Writing Incomplete Requirements

incomplete puzzle

Writing Complete requirements is one of the twelve elements of writing good requirements. Sometimes, you don’t have the opportunity to finish the job, and are forced to write incomplete requirements. How would you go about doing that?

Limited Time For Writing Requirements

Some projects dedicate enough time to define the requirements. “Enough” is a subjective term, but the precise definition isn’t the point. Your project probably doesn’t allocate enough resources to do everything you want with requirements. Also note – this is not an iterative vs. non-iterative discussion. BUFR (big up front requirements) have an obvious and easy to measure allocation of time and resources dedicated to requirements management. Agile processes and approaches that define “requirements as you go” also allocate time and resources to requirements management. It might not be tracked as such, but the allocation is still there.

timebox

Regardless of the process you choose, your requirements gathering activities will want to exceed the allocated capacity. In our article about managing software delivery with timeboxes, we presented four alternative solutions:

  • Increase Time to finish everything.
  • Increase Cost / Resources to finish everything.
  • Finish a subset of the work.
  • Reduce the quality of the deliverables.

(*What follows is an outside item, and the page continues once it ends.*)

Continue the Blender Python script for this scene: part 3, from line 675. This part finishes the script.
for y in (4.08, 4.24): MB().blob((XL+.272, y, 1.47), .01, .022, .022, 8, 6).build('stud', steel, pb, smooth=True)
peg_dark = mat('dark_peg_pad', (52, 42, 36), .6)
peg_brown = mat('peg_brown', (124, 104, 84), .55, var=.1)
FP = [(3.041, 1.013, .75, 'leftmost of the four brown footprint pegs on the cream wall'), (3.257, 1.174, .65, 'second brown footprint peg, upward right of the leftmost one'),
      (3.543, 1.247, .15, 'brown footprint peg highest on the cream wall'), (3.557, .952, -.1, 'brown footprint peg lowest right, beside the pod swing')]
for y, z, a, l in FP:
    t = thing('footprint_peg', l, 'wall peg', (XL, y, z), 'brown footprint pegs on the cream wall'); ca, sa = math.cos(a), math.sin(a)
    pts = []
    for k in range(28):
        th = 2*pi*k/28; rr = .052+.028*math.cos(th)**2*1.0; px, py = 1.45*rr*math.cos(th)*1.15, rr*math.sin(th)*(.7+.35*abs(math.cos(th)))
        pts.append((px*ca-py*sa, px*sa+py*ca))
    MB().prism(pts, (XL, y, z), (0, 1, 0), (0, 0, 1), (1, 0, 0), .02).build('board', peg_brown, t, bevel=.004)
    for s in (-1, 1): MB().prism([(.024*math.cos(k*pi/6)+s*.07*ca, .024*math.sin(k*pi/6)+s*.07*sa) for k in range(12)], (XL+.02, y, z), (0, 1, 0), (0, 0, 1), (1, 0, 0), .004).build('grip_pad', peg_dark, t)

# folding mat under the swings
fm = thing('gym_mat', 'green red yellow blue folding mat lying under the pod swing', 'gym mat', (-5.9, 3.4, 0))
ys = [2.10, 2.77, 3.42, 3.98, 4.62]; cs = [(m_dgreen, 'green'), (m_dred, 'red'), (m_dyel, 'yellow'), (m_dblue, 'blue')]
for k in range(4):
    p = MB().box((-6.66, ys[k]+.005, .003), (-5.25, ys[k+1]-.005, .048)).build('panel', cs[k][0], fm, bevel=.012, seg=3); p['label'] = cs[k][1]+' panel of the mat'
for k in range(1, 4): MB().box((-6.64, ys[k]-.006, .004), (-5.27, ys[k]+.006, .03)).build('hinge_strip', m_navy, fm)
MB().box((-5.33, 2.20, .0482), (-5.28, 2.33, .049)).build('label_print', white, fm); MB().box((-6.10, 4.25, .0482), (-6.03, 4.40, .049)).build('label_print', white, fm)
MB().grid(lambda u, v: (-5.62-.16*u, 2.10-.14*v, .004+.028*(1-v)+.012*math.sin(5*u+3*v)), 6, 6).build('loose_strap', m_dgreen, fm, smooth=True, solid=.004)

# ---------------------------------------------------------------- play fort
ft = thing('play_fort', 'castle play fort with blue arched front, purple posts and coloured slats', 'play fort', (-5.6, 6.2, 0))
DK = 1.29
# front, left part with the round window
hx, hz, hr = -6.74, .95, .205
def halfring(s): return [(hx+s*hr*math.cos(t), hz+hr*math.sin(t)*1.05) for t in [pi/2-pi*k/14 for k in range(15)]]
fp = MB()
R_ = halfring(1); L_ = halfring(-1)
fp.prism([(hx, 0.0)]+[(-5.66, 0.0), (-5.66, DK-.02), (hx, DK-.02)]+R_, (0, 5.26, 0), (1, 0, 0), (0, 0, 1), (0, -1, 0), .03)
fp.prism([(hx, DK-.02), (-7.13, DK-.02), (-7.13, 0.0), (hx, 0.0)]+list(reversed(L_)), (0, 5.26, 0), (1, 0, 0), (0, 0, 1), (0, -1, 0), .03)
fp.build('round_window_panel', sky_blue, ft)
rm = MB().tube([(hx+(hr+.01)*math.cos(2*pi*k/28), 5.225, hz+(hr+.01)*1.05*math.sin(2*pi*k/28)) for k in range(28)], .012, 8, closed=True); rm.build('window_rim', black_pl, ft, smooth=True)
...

A single deliverable is a combination of both content and quality.

quality and functionality

By analogy, the same is true of requirements. You can deliver a use case poorly or well. Delivering it well takes more time.

Finishing A Subset of the Requirements

There are times that you can’t increase staff (or when Brooke’s law prevents that from being effective). There are times when you can’t delay the product. This leaves you with two choices – reduce quality or reduce quantity.

Suzanne Robertson has just written an article at the Requirements Networking Group site describing how to approach reducing the quantity. Suzanne’s approach involves working with stakeholders to identify which requirements to write first. Check it out.

The first comment there raises the point that this may be impractical – to deliver less than was promised. It is a very valid concern, and one of the areas that many iterative projects struggle with. Join in on the conversation there or here.

  • Scott Sehlhorst

    Scott Sehlhorst is a product management and strategy consultant with over 30 years of experience in engineering, software development, and business. Scott founded Tyner Blain in 2005 to focus on helping companies, teams, and product managers build better products. Follow him on LinkedIn, and connect to see how Scott can help your organization.

2 thoughts on “Writing Incomplete Requirements

  1. There are times when the scope/time/cost factors will force a PM or BA to write requirements for only a subset of functionality. Usually, I have walked into these projects mid-stream. It isn’t fun. It is especially NOT fun when the team has no established methodology. They don’t know that what you have produced is less than ideal, and run with the incomplete Requirements as though they are gospel, yet not understood for what they are.

    In these cases, there are often other factors working against you (the aforementioned scope/time/cost constraints, usually), and the project is in a less-than-optimal position. I think that the ability to effectively manage these types of projects separates PMs with *talent* from PMs with certification.

    Always fun to write Requirements on the run :)

    And it’s even more fun when a scope iteration impacts you in a way you didn’t anticipate.

    I am enjoying your blog. You address a lot of interesting topics in a way I find easy to digest.

    Best,

    Josh Milane

  2. Hey Josh, thanks for commenting.

    I’ve definitely walked into the “can’t get it all done” situations too – usually when being parachuted in to help out a project that was initially staffed with people who couldn’t deliver, or a project who’s sponsors had impractical expectations – often mis-set by vendors.

    Great observations about the impact of people not knowing that what you are delivering is partial. One approach to mitigating that affect is to use breadth first coverage of requirements / use cases. In other words, define the use case names, then use case briefs, then formal use cases. Each discrete deliverable is “complete” with a particular level of rigor, and people can be confident that the formal use cases are complete, while the use case briefs will require additional effort.

    I’m not sure there is a reasonable way to address other requirements artifacts, other than managing their status (e.g. draft form vs fully vetted) with some custom attributes.

    And thanks very much for the positive feedback! Keep reading and commenting.